A Herdade é um filme sobre a derrota do mundo rural, de uma particular e telúrica nobreza de carácter, pelo movimento da história e pela implosão familiar.
A ligação entre João Fernandes e o seu cavalo mais estimado tem o valor simbólico de dar a ver o animal como o duplo do seu dono. Eles fazem um só corpo quando Fernandes sai a galope pela noite, altura em que tudo fica mais indistinto, e ele talvez procure o conforto nos contornos abstractos da paisagem onde nasceu e se criou, mas também onde viu a morte pela primeira vez, no que implicou que se fizesse homem mais depressa.

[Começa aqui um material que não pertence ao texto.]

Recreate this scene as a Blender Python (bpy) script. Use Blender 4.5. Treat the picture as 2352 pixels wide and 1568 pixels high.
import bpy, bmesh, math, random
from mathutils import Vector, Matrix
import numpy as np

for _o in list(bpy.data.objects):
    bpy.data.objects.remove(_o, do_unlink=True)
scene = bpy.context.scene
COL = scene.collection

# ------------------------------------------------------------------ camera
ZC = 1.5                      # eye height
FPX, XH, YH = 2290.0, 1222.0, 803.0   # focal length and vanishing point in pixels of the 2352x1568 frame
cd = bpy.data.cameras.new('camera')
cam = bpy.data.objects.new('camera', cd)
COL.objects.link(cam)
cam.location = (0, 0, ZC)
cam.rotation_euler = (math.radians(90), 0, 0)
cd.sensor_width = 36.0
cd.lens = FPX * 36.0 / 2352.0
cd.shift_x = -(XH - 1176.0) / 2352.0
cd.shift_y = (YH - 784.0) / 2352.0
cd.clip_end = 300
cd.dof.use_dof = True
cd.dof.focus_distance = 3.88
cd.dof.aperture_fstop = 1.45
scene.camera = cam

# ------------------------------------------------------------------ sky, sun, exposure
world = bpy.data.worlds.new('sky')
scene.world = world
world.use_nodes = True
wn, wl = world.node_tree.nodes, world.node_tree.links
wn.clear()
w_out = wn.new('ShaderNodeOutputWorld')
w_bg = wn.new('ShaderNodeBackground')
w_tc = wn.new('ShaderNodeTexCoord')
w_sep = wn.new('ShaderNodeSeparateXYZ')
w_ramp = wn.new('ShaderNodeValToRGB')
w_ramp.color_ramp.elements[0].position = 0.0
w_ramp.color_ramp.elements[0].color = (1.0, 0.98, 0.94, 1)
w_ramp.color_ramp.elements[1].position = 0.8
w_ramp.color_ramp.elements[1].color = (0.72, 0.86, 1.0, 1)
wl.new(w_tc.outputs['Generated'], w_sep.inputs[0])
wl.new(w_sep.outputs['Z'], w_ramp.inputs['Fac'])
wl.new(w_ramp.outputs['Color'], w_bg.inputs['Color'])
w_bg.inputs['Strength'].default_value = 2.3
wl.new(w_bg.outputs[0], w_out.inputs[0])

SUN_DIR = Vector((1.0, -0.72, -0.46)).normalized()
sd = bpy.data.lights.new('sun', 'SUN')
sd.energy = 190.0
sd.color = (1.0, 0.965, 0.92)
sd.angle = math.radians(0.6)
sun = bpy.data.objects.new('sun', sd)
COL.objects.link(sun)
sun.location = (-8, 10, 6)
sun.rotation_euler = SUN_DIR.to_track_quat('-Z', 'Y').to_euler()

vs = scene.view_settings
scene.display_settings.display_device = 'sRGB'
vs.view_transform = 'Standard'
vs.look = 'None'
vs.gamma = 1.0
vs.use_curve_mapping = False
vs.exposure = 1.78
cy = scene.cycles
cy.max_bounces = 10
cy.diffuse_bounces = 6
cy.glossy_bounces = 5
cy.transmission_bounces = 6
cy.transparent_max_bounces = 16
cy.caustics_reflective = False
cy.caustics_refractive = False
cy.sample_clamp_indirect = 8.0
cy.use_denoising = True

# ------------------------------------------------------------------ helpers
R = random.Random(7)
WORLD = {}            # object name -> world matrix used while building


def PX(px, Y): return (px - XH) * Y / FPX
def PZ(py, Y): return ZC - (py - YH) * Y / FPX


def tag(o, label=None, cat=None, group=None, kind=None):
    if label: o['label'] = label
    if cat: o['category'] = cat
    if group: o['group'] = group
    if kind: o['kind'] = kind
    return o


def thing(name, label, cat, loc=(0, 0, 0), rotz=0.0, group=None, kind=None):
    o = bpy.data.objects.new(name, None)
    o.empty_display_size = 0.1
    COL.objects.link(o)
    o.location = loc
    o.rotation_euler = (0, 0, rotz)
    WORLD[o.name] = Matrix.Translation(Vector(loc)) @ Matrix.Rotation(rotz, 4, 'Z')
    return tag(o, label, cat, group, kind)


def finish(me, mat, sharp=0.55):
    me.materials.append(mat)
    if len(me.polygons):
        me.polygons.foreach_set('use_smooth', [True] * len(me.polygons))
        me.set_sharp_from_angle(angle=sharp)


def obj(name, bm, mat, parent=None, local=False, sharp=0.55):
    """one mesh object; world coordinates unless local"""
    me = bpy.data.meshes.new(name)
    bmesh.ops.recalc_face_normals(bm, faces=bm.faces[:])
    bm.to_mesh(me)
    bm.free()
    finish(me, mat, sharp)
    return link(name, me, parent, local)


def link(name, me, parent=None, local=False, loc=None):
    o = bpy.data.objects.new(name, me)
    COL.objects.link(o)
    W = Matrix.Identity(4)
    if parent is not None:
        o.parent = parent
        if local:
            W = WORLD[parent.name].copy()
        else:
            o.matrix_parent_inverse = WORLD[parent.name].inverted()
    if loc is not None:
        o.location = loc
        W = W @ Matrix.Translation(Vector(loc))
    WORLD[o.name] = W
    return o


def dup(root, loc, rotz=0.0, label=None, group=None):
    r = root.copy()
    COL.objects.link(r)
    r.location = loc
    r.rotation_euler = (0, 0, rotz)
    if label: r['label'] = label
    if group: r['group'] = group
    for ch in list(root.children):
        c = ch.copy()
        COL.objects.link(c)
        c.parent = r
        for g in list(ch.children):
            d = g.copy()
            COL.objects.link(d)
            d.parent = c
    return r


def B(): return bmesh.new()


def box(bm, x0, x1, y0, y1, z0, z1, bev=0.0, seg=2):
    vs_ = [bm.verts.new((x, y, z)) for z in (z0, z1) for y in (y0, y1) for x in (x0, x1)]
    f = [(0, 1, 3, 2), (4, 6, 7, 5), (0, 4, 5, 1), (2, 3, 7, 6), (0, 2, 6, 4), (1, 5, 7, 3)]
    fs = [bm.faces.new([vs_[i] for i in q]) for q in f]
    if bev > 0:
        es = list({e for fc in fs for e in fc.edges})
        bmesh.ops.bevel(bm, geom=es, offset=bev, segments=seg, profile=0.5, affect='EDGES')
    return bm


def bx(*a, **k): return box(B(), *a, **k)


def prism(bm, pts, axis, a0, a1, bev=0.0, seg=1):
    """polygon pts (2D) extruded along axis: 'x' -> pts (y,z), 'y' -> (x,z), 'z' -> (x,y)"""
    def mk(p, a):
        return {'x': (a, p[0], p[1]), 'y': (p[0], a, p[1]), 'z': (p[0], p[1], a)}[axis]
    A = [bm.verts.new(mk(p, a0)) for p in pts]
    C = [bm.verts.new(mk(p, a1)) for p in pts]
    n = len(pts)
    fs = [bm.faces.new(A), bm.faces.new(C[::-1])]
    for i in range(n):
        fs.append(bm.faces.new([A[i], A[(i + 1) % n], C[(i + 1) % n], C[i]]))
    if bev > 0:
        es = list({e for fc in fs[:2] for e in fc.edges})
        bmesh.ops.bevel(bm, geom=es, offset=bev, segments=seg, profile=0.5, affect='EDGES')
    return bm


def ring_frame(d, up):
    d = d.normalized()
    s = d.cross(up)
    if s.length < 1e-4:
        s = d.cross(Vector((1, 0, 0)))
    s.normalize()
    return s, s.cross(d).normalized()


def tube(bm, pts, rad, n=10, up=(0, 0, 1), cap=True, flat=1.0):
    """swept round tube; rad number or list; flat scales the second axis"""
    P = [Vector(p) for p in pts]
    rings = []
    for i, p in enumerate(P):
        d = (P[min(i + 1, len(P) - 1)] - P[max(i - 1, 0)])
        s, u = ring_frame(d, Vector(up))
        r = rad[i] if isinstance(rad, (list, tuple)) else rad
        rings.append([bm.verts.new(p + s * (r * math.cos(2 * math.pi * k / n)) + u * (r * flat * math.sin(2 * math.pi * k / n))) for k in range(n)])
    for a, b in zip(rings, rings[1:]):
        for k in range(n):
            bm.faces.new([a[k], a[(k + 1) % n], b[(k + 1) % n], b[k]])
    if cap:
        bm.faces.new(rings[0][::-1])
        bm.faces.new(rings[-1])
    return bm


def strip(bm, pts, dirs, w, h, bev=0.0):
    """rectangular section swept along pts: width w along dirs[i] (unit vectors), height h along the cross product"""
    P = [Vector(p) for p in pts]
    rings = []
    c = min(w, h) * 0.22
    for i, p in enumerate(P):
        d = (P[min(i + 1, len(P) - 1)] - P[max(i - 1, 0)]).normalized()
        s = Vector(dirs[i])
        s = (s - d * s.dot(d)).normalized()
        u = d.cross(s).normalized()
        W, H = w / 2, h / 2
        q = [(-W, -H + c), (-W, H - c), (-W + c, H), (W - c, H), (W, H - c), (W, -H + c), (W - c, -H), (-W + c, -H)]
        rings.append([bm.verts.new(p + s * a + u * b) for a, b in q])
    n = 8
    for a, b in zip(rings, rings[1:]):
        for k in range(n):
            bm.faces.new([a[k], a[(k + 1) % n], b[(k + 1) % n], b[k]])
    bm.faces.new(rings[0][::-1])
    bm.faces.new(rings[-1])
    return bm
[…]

O jogo simbólico é uma das qualidades do argumento escrito por Rui Cardoso Martins e Tiago Guedes (em colaboração com o experimentadíssimo Gilles Taurand), que nos pode levar a perguntar qual a obra literária que terão eles adaptado (o cenário, o protagonista e as dinâmicas sociais podem sugerir uma revisitação em décadas posteriores de Barranco de Cegos, de Alves Redol, ou um pós-Delfim, incorporando Cardoso Pires). A qualidade da escrita é impressionante, no rigor das palavras e no número rigoroso de palavras utilizadas. Este efeito de subtracção contagia todo o filme. A capacidade de escapar ao lugar-comum é assinalável. Aquilo que fica elidido nos diálogos e até nas imagens e que o espectador completa é essencial para reconhecer esta rara capacidade de escrever para cinema, que diríamos oferecer depois uma disciplina ao trabalho com os actores e da própria planificação.
São duas horas e quarenta e cinco minutos de uma saga familiar sob influência da história portuguesa da segunda metade do século XX, que nos reenvia, salvaguardadas as diferenças de modelos de produção, para um cinema de outro tempo numa outra geografia: o Coppola dos Padrinhos, o Visconti do Leopardo, o Bertolucci do 1900, com a perfeita noção da escala e dos valores de produção ao dispor, tudo articulando sob o mesmo princípio da subtracção, da contenção, da interioridade que tanto se aplica às personagens como à paisagem rural.
A Herdade é ainda um projecto muito pessoal e de longa gestação do produtor Paulo Branco. Alguns episódios do filme têm origem em coisas que o próprio viu ou de que ouviu falar. Branco está no seu território. No seu habitat. A qualidade da reconstituição pode até assentar maioritariamente na preservação dos espaços tal como sempre foram, o que não diminuiu em nada a sensação de que percorremos áreas habitadas que acrescentam verosimilhança. A câmara de Tiago Guedes adapta-se a elas com pontuações discretas, notas subtis de fôlego romanesco que ganham significado justamente por serem escassas, lidando com a ausência total de som não diegético (o filme tem música de Arvo Pärt no genérico de início; encerra com uma peça de Charles Ives que acompanha os créditos finais, e é só) para se abrir aos sons da natureza, do vento e da noite, e às fontes sonoras que funcionam como pano de fundo do tempo histórico.
A Herdade é um filme sobre a derrota do mundo rural, de uma particular e telúrica nobreza de carácter (não isenta de traumas), pelo movimento da história e pela implosão familiar. Simbolizada nos momentos derradeiros, de estarrecer, onde o cavalo Suão e o homem que com ele fez corpo agonizam alienados um do outro, perdendo-se para sempre a última razão de existirem.